Months later, she contacted Rust Consulting Inc., the Minneapolis-based claims processing firm appointed to hand out the money. She was told payment would be made in the next couple of months, she said.

“Then they said the early part of 2013. Now they’re saying in the next few months because we’re still auditing. I think there’s something fishy going on,” she said.

But the checks may actually soon be in mail. A deadline came and went Monday without anyone formally objecting to a payout proposal filed with a New Jersey district court in April.

“We’re just waiting for [District Judge Stanley Chesler] to issue an order. We just called his chambers today to inquire about the status,” Eric Fastiff, an attorney for San Francisco law firm Lieff Cabraser Heimann & Bernstein, said Thursday. “We’re expecting that order to issue any day now.”

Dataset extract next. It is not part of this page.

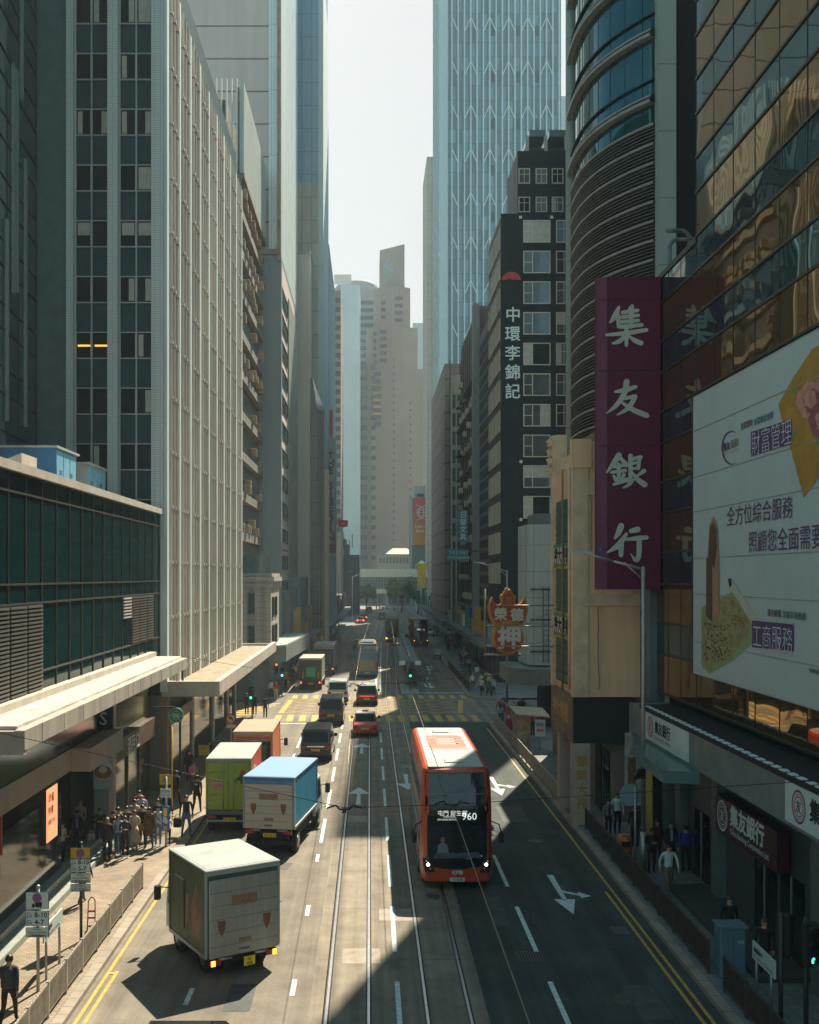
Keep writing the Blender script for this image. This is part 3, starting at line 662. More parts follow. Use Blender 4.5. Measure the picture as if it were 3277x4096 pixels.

As long as the proposal is approved as submitted, Rust may be able to send out checks in as little as a week or 10 days, said Fastiff, who is one of the lead attorneys for the class.

De Beers denied allegations

Between 2001 and 2005, seven lawsuits were filed “alleging that the De Beers group of companies used its market dominance to wrongfully raise the prices of rough diamonds,” the settlement order stated.

De Beers’ chairman “declared publicly” that it “violates [U.S. antitrust law] by managing the diamond market, controlling supply, managing prices and acting collusively with other firms in the diamond industry,” according to a complaint filed with the court.

Plaintiffs alleged De Beers owned 65 percent of the diamond market, a court document stated.

Michaels said she has firsthand knowledge of the alleged price fixing.

“I was working at Goodman Jewelers in 1995. And my boss came up to me and said, ‘Well, if there’s anything you want you better buy it now because the prices are going up.’ That was due to De Beers upping their prices,” Michaels said.

De Beers denied those allegations and asserted that a U.S. court has no jurisdiction over its business. But it eventually agreed to settle the lawsuits. The collective settlement included antitrust language and placed De Beers under U.S. court jurisdiction in certain instances.

Appeals were ‘frivolous’

The settlement didn’t end the litigation, however.

“The money should have been in the consumers’ hands years ago,” Fastiff said. “But there are unscrupulous lawyers who are trying to extort money by filing these frivolous objections and we refused to pay them off ... [to make them] go away.”

Second, there was the refund calculation process that Fastiff said Rust was hesitant to undertake before the appeals concluded. It took until April to nail down the details for the 551,909 consumer claimants.

Sharing with the whole class

The settlement was divided among three groups. Those who bought directly from De Beers were apportioned $22.5 million; $137.1 million went to 6,190 jewelry stores and other middlemen; and $135.4 million was designated to pay the claims for consumers who paid a total of more than $2 billion for diamonds and diamond jewelry over a 22-year period.

Fees charged for 39,000 hours of work done by 18 law firms took 25 percent off the top of each pool. Interest that accumulated as the money sat in escrow was added back in.

Subtracting attorney expenses, payments to top plaintiffs and more than $900,000 to Rust, the average payout to consumers will be $180.75, according to a memorandum submitted to the court. Michaels paid $18,000 for the jewelry she included on her claim form, but her refund will be based on just the diamonds themselves.

What is Michaels going to do with the money when she finally gets it? She said she now receives Social Security and makes a little side money working the meat raffle and the pulltab booth at Schooner Tavern in Minneapolis. She sold some of her jewelry just to get by.

“I said to those people at Rust Consulting that even if I only get $200, you know what I’m going to do with that $200? I’m going to Rainbow.”